**Data in this exercise:**
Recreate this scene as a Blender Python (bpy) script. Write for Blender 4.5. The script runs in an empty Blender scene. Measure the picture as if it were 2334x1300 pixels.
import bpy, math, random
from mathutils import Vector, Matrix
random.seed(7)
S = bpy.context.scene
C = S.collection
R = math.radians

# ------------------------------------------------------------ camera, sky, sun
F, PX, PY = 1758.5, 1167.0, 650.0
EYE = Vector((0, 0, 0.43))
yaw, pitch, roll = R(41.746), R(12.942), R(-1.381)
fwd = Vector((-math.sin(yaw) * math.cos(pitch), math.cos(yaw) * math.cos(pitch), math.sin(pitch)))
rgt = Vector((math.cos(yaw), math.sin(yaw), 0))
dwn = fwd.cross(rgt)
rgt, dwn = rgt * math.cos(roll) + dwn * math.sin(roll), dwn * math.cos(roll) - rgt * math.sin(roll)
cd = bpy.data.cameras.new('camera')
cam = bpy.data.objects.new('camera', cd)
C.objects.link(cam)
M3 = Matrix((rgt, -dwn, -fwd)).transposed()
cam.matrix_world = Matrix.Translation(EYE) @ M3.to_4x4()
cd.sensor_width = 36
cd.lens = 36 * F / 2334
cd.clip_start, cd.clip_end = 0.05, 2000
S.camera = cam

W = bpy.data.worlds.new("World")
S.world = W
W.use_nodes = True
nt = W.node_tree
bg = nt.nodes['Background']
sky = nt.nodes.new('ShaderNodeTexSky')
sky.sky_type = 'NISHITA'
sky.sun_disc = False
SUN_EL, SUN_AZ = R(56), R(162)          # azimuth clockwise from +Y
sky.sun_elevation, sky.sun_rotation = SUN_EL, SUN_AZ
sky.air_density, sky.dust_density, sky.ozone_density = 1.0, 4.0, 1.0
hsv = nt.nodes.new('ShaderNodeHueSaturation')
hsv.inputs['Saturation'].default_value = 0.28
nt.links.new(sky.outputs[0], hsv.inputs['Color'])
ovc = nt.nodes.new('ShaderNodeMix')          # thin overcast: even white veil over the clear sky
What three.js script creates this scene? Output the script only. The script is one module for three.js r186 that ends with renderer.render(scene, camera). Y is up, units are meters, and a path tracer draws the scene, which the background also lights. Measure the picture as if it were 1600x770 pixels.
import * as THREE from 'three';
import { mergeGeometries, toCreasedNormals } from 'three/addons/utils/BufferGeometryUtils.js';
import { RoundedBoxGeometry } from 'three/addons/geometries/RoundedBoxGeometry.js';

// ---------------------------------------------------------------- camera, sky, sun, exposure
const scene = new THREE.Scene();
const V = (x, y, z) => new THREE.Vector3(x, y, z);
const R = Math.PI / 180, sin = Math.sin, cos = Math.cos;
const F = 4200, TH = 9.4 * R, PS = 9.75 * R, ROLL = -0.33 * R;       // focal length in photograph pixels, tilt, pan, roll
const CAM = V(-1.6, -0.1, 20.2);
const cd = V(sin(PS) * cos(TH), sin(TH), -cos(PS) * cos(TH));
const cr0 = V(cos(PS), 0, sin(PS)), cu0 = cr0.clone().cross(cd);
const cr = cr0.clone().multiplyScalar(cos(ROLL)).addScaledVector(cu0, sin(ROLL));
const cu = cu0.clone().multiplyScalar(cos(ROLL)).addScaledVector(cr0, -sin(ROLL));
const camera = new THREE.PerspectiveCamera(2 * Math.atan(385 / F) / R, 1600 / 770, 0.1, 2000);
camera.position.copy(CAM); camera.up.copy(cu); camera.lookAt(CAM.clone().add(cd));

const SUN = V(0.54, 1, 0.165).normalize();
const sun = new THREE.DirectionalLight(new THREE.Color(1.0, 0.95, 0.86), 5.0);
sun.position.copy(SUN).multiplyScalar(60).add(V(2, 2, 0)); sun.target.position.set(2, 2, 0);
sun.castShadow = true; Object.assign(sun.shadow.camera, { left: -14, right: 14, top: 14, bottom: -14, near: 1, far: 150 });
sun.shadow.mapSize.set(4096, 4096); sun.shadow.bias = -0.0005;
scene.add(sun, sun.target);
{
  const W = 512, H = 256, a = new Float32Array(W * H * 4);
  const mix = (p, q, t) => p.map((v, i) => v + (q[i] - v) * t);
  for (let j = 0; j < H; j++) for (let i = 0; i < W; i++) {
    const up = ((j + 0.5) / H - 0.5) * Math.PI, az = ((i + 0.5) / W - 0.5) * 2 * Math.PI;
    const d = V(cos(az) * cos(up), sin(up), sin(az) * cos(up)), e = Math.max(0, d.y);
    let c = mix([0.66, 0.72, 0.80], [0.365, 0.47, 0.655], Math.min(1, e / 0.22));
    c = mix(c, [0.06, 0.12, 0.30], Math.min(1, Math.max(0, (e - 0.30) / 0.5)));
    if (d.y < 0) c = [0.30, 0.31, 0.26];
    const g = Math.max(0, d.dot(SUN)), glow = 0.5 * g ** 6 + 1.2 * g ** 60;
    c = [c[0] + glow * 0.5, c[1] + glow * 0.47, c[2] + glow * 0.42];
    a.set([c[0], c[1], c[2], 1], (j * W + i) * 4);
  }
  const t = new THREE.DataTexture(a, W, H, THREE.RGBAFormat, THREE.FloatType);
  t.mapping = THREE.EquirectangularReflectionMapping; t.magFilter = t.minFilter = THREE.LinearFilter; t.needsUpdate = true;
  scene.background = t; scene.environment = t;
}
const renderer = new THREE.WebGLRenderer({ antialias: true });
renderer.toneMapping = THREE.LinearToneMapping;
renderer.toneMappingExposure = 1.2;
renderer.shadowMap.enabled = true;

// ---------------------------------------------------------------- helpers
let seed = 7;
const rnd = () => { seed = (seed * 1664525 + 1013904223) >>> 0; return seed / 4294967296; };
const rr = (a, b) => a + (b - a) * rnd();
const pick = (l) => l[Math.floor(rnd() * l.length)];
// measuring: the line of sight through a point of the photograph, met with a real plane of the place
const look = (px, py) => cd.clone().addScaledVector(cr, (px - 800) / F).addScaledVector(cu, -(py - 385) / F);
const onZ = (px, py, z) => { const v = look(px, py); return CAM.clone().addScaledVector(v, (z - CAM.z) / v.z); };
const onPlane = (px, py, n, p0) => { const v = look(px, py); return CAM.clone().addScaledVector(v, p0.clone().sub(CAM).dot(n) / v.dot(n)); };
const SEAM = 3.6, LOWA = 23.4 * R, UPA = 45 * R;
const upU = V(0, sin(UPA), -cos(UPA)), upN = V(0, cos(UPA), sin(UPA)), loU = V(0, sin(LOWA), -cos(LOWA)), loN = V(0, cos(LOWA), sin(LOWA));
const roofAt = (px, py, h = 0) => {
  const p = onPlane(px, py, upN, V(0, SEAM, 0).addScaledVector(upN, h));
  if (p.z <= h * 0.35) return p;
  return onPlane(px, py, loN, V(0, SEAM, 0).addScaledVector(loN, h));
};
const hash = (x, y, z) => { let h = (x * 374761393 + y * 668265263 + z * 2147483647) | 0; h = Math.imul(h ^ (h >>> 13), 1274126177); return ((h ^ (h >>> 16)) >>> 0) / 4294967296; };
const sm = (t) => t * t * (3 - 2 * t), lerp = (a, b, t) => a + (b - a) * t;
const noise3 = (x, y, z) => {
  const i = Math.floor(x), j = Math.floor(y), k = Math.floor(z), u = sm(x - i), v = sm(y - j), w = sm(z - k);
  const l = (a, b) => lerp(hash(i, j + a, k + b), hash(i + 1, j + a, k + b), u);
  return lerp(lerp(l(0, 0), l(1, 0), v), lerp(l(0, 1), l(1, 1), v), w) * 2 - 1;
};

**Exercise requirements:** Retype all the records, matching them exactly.

**Output for this exercise:**
Recreate this scene as a Blender Python (bpy) script. Write for Blender 4.5. The script runs in an empty Blender scene. Measure the picture as if it were 2334x1300 pixels.
import bpy, math, random
from mathutils import Vector, Matrix
random.seed(7)
S = bpy.context.scene
C = S.collection
R = math.radians

# ------------------------------------------------------------ camera, sky, sun
F, PX, PY = 1758.5, 1167.0, 650.0
EYE = Vector((0, 0, 0.43))
yaw, pitch, roll = R(41.746), R(12.942), R(-1.381)
fwd = Vector((-math.sin(yaw) * math.cos(pitch), math.cos(yaw) * math.cos(pitch), math.sin(pitch)))
rgt = Vector((math.cos(yaw), math.sin(yaw), 0))
dwn = fwd.cross(rgt)
rgt, dwn = rgt * math.cos(roll) + dwn * math.sin(roll), dwn * math.cos(roll) - rgt * math.sin(roll)
cd = bpy.data.cameras.new('camera')
cam = bpy.data.objects.new('camera', cd)
C.objects.link(cam)
M3 = Matrix((rgt, -dwn, -fwd)).transposed()
cam.matrix_world = Matrix.Translation(EYE) @ M3.to_4x4()
cd.sensor_width = 36
cd.lens = 36 * F / 2334
cd.clip_start, cd.clip_end = 0.05, 2000
S.camera = cam

W = bpy.data.worlds.new("World")
S.world = W
W.use_nodes = True
nt = W.node_tree
bg = nt.nodes['Background']
sky = nt.nodes.new('ShaderNodeTexSky')
sky.sky_type = 'NISHITA'
sky.sun_disc = False
SUN_EL, SUN_AZ = R(56), R(162)          # azimuth clockwise from +Y
sky.sun_elevation, sky.sun_rotation = SUN_EL, SUN_AZ
sky.air_density, sky.dust_density, sky.ozone_density = 1.0, 4.0, 1.0
hsv = nt.nodes.new('ShaderNodeHueSaturation')
hsv.inputs['Saturation'].default_value = 0.28
nt.links.new(sky.outputs[0], hsv.inputs['Color'])
ovc = nt.nodes.new('ShaderNodeMix')          # thin overcast: even white veil over the clear sky
What three.js script creates this scene? Output the script only. The script is one module for three.js r186 that ends with renderer.render(scene, camera). Y is up, units are meters, and a path tracer draws the scene, which the background also lights. Measure the picture as if it were 1600x770 pixels.
import * as THREE from 'three';
import { mergeGeometries, toCreasedNormals } from 'three/addons/utils/BufferGeometryUtils.js';
import { RoundedBoxGeometry } from 'three/addons/geometries/RoundedBoxGeometry.js';

// ---------------------------------------------------------------- camera, sky, sun, exposure
const scene = new THREE.Scene();
const V = (x, y, z) => new THREE.Vector3(x, y, z);
const R = Math.PI / 180, sin = Math.sin, cos = Math.cos;
const F = 4200, TH = 9.4 * R, PS = 9.75 * R, ROLL = -0.33 * R;       // focal length in photograph pixels, tilt, pan, roll
const CAM = V(-1.6, -0.1, 20.2);
const cd = V(sin(PS) * cos(TH), sin(TH), -cos(PS) * cos(TH));
const cr0 = V(cos(PS), 0, sin(PS)), cu0 = cr0.clone().cross(cd);
const cr = cr0.clone().multiplyScalar(cos(ROLL)).addScaledVector(cu0, sin(ROLL));
const cu = cu0.clone().multiplyScalar(cos(ROLL)).addScaledVector(cr0, -sin(ROLL));
const camera = new THREE.PerspectiveCamera(2 * Math.atan(385 / F) / R, 1600 / 770, 0.1, 2000);
camera.position.copy(CAM); camera.up.copy(cu); camera.lookAt(CAM.clone().add(cd));

const SUN = V(0.54, 1, 0.165).normalize();
const sun = new THREE.DirectionalLight(new THREE.Color(1.0, 0.95, 0.86), 5.0);
sun.position.copy(SUN).multiplyScalar(60).add(V(2, 2, 0)); sun.target.position.set(2, 2, 0);
sun.castShadow = true; Object.assign(sun.shadow.camera, { left: -14, right: 14, top: 14, bottom: -14, near: 1, far: 150 });
sun.shadow.mapSize.set(4096, 4096); sun.shadow.bias = -0.0005;
scene.add(sun, sun.target);
{
  const W = 512, H = 256, a = new Float32Array(W * H * 4);
  const mix = (p, q, t) => p.map((v, i) => v + (q[i] - v) * t);
  for (let j = 0; j < H; j++) for (let i = 0; i < W; i++) {
    const up = ((j + 0.5) / H - 0.5) * Math.PI, az = ((i + 0.5) / W - 0.5) * 2 * Math.PI;
    const d = V(cos(az) * cos(up), sin(up), sin(az) * cos(up)), e = Math.max(0, d.y);
    let c = mix([0.66, 0.72, 0.80], [0.365, 0.47, 0.655], Math.min(1, e / 0.22));
    c = mix(c, [0.06, 0.12, 0.30], Math.min(1, Math.max(0, (e - 0.30) / 0.5)));
    if (d.y < 0) c = [0.30, 0.31, 0.26];
    const g = Math.max(0, d.dot(SUN)), glow = 0.5 * g ** 6 + 1.2 * g ** 60;
    c = [c[0] + glow * 0.5, c[1] + glow * 0.47, c[2] + glow * 0.42];
    a.set([c[0], c[1], c[2], 1], (j * W + i) * 4);
  }
  const t = new THREE.DataTexture(a, W, H, THREE.RGBAFormat, THREE.FloatType);
  t.mapping = THREE.EquirectangularReflectionMapping; t.magFilter = t.minFilter = THREE.LinearFilter; t.needsUpdate = true;
  scene.background = t; scene.environment = t;
}
const renderer = new THREE.WebGLRenderer({ antialias: true });
renderer.toneMapping = THREE.LinearToneMapping;
renderer.toneMappingExposure = 1.2;
renderer.shadowMap.enabled = true;

// ---------------------------------------------------------------- helpers
let seed = 7;
const rnd = () => { seed = (seed * 1664525 + 1013904223) >>> 0; return seed / 4294967296; };
const rr = (a, b) => a + (b - a) * rnd();
const pick = (l) => l[Math.floor(rnd() * l.length)];
// measuring: the line of sight through a point of the photograph, met with a real plane of the place
const look = (px, py) => cd.clone().addScaledVector(cr, (px - 800) / F).addScaledVector(cu, -(py - 385) / F);
const onZ = (px, py, z) => { const v = look(px, py); return CAM.clone().addScaledVector(v, (z - CAM.z) / v.z); };
const onPlane = (px, py, n, p0) => { const v = look(px, py); return CAM.clone().addScaledVector(v, p0.clone().sub(CAM).dot(n) / v.dot(n)); };
const SEAM = 3.6, LOWA = 23.4 * R, UPA = 45 * R;
const upU = V(0, sin(UPA), -cos(UPA)), upN = V(0, cos(UPA), sin(UPA)), loU = V(0, sin(LOWA), -cos(LOWA)), loN = V(0, cos(LOWA), sin(LOWA));
const roofAt = (px, py, h = 0) => {
  const p = onPlane(px, py, upN, V(0, SEAM, 0).addScaledVector(upN, h));
  if (p.z <= h * 0.35) return p;
  return onPlane(px, py, loN, V(0, SEAM, 0).addScaledVector(loN, h));
};
const hash = (x, y, z) => { let h = (x * 374761393 + y * 668265263 + z * 2147483647) | 0; h = Math.imul(h ^ (h >>> 13), 1274126177); return ((h ^ (h >>> 16)) >>> 0) / 4294967296; };
const sm = (t) => t * t * (3 - 2 * t), lerp = (a, b, t) => a + (b - a) * t;
const noise3 = (x, y, z) => {
  const i = Math.floor(x), j = Math.floor(y), k = Math.floor(z), u = sm(x - i), v = sm(y - j), w = sm(z - k);
  const l = (a, b) => lerp(hash(i, j + a, k + b), hash(i + 1, j + a, k + b), u);
  return lerp(lerp(l(0, 0), l(1, 0), v), lerp(l(0, 1), l(1, 1), v), w) * 2 - 1;
};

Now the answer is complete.